Rehearsals are underway for our 2021 digital season, and and we're delighted to share more of the work we'll be performing for you during our upcoming digital season. As well as broadcasts of Bach's St John Passion and our 2018 triple bill of Purcell, Carissimi and Gesualdo, the season features five new productions drawing on music from the 14th century to the present day. The whole season will be available to watch on demand after broadcast on our new video platform, ETO at Home - click here to sign up.

Guillaume de Machaut: How can I forget? (Comment oublieray)

Guillaume de Machaut (1300-1377) was a prolific poet, composer and civil servant, curating in Rheims at the end of his life a careful, beautiful and thorough record of his work. In a century of war and repeated visitations of plague, Machaut confidently mastered the innovations of poets and composers who preceded him, and created a body of work of staggering complexity and grace unlike anything else – which sounds astonishingly modern! ETO’s site-specific staging of secular motets and ballades, featuring four male singers and harp, is an introduction to a world of courtly love, dubious salvation, and yearning for peace – in the context of our own world.

Josquin des Prez: Mille Regretz (A Thousand Sorrows)

Josquin des Prez was the pre-eminent composer of the renaissance, living at the very centre of European culture. His vocal work for several voices (polyphony), and especially his religious music, is cherished the world over.
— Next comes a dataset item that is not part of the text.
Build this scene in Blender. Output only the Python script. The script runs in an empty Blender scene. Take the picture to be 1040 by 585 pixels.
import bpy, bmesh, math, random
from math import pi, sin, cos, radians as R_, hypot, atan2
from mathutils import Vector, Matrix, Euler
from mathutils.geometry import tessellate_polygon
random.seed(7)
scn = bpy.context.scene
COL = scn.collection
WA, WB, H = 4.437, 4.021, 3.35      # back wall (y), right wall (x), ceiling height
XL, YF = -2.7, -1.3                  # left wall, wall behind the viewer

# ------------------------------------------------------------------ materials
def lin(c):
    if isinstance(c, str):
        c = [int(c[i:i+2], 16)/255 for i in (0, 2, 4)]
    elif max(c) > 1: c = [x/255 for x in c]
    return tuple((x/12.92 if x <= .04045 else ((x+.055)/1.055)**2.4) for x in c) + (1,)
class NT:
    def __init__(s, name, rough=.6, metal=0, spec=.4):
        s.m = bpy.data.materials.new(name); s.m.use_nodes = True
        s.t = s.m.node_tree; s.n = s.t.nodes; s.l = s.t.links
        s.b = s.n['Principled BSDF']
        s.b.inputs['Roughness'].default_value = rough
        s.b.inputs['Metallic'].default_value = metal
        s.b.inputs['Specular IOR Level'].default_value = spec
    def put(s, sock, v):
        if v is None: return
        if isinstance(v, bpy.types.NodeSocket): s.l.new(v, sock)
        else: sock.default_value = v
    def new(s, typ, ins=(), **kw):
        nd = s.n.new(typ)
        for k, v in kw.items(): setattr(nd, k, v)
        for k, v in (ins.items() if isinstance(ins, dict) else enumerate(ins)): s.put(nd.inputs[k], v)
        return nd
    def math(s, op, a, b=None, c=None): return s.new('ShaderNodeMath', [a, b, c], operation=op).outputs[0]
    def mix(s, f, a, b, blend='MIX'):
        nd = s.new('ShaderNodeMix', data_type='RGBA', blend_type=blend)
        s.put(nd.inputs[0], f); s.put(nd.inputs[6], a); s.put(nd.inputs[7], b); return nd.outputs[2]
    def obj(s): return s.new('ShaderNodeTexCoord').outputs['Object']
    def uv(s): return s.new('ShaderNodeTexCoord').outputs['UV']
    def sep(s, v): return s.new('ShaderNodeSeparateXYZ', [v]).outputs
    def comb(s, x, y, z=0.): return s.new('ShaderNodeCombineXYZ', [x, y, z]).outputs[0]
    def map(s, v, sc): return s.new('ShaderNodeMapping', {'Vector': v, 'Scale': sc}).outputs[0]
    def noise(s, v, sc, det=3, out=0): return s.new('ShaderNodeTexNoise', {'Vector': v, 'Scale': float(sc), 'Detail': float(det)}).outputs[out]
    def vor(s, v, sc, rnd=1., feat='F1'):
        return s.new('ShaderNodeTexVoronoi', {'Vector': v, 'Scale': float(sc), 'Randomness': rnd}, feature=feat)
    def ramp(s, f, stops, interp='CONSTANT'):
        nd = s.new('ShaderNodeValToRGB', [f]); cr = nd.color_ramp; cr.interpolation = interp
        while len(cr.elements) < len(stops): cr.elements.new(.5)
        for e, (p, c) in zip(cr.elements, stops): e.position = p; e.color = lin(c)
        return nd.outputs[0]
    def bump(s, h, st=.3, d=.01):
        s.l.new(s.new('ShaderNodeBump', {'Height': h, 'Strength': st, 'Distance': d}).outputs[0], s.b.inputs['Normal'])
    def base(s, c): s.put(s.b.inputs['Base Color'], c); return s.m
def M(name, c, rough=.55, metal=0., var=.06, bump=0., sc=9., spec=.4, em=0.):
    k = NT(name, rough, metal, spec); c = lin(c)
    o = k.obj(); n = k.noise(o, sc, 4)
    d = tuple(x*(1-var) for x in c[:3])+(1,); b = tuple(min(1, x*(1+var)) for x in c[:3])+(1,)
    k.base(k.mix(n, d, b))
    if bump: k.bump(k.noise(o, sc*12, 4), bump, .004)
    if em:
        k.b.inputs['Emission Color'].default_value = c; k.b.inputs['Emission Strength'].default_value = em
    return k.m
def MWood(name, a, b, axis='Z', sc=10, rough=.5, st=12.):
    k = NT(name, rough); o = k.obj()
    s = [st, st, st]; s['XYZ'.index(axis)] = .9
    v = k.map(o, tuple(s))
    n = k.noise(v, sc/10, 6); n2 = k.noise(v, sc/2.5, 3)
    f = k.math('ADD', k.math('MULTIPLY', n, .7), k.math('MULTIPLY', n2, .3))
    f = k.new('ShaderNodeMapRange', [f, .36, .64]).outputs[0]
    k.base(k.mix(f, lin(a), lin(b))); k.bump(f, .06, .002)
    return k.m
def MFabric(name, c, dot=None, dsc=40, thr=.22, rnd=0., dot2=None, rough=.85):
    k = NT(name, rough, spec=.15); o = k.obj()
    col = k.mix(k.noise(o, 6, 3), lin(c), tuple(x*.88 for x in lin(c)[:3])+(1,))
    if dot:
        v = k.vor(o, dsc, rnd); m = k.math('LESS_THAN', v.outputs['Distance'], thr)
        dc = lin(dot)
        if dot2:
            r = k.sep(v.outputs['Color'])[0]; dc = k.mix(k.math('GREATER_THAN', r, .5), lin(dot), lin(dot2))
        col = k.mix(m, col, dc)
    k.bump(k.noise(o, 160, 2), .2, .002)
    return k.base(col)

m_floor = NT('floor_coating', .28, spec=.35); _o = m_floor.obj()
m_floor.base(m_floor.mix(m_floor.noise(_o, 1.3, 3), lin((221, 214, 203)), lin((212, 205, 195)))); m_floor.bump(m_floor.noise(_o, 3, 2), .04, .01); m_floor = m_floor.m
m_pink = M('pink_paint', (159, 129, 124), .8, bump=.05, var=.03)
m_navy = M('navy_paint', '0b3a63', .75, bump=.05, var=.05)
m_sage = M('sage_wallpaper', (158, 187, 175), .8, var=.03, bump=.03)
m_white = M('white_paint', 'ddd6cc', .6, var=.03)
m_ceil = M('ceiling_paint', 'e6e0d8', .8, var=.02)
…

To mark the 500th anniversary of his death, Liam Steel and Jonathan Peter Kenny stage a very unusual presentation of his work with five singers and five players. The production ranges from the celestial descending figures of Josquin’s Inviolata to the outright raunchiness of Allegez-moi, an invitation to explore intimate regions of the flesh. Prepare to be surprised – and delighted, as this is not the stuff of college chapels.

Dmitri Shostakovich: Michelangelo Suite (Suite on Verses by Michelangelo Buonarroti, Op. 145)
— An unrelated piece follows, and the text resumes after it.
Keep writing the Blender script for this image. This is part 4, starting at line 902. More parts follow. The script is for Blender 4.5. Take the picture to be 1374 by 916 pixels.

This song cycle for bass voice and piano, regarded by the composer as his final symphony, sets the sinewy poetry of Michelangelo, pre-eminent artist of the Italian renaissance, who found himself at odds with popes and patrons on earth and with God in heaven, and who wrestled with sexuality and spirituality in a very modern voice. In the voice of the sculptor/ poet we hear clearly the voice of the composer - offering here his most complete portrait of the artist. Edward Hawkins (bass) and Sergey Rybin (piano) are directed by James Conway, following their acclaimed staging of the Romances on British Poetry as part of ETO’s Lyric Solitudes.

Elena Langer: Ariadne (setting the text by Glyn Maxwell)
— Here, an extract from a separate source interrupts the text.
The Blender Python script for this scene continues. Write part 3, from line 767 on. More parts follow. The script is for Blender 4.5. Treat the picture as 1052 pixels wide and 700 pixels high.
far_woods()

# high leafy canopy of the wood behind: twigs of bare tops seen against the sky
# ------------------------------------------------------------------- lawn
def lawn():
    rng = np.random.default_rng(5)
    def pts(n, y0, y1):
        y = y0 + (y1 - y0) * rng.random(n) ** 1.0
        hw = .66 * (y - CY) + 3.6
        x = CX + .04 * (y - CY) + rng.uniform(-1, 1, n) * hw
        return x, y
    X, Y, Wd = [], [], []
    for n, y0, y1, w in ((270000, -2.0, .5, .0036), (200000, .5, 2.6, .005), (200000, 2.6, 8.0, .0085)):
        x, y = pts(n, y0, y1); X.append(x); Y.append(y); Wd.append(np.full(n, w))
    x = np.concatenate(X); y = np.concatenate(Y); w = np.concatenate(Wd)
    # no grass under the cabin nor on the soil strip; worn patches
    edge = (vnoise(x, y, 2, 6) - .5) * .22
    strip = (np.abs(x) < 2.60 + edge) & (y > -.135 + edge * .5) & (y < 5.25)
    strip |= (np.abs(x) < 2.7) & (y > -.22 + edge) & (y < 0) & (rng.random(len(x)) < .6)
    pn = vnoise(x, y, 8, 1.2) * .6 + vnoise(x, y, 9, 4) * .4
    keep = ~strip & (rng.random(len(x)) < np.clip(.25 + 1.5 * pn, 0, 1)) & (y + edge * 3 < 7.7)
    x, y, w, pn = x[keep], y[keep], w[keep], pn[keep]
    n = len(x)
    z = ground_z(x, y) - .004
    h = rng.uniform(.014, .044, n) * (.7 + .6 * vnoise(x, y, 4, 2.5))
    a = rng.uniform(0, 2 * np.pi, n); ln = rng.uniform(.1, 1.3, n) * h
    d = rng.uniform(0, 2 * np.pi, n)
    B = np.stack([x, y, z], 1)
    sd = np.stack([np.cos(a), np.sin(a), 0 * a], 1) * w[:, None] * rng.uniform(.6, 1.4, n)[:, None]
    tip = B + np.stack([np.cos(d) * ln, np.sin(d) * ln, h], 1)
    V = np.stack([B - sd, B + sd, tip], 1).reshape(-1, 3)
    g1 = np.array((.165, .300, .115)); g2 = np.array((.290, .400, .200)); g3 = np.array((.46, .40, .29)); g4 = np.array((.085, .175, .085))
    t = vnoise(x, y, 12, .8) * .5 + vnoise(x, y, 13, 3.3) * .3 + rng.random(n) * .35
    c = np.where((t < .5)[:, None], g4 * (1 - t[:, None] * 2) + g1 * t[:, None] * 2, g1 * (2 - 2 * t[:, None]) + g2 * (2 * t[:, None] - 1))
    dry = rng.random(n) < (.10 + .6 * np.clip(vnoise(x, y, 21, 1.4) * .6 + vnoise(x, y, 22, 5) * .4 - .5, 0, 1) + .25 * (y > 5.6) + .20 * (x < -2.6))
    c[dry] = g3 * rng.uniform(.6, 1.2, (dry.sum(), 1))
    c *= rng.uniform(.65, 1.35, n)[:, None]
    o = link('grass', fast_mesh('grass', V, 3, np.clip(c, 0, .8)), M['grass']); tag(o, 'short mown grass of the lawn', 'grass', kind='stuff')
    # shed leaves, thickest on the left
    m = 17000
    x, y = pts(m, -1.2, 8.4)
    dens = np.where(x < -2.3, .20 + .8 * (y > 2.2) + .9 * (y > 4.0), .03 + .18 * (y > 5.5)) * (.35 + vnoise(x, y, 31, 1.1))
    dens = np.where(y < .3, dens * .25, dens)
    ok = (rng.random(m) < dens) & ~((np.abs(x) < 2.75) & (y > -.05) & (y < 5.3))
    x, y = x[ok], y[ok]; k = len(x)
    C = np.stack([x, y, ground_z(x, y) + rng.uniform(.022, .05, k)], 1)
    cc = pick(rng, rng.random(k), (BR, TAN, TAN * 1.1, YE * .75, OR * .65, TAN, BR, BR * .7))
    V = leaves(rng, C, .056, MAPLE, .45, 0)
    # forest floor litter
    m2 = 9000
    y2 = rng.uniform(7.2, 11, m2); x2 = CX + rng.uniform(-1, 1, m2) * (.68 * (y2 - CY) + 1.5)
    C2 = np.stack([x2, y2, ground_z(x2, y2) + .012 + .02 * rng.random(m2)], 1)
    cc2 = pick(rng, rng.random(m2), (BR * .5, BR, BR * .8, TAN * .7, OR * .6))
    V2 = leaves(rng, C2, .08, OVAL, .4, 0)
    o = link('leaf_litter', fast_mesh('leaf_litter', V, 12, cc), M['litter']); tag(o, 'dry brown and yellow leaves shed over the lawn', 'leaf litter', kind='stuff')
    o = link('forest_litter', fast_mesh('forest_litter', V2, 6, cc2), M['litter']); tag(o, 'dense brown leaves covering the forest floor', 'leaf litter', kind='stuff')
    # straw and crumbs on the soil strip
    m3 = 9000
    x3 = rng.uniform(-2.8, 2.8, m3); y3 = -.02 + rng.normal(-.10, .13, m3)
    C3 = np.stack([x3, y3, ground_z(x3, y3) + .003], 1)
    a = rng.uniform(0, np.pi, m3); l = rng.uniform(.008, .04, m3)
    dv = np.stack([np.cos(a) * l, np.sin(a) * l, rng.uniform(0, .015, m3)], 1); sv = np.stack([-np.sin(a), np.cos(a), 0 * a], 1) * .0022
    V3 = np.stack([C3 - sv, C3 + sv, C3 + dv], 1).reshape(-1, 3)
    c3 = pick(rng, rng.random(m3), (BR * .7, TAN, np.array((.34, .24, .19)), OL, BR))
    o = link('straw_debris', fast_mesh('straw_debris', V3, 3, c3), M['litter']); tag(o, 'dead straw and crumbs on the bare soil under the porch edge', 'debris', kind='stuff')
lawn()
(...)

English Touring Opera’s series of stagings reflecting on the role and practice of the artist in society culminates in an eloquent drama by two living artists. Ariadne is alone, abandoned by Theseus, and for the moment filled with an awareness of absence. Yet absence is defined by love – terrible and beautiful at the same time. The experience of this short opera is overwhelming, and the power of Ariadne’s lingers for a long time. In this new production, directed by choreographer Patricia Okenwa, Ariadne is played by Francesca Chiejina, with oboist Nicholas Daniel (who also gave the premiere performance of Ariadne in 2002).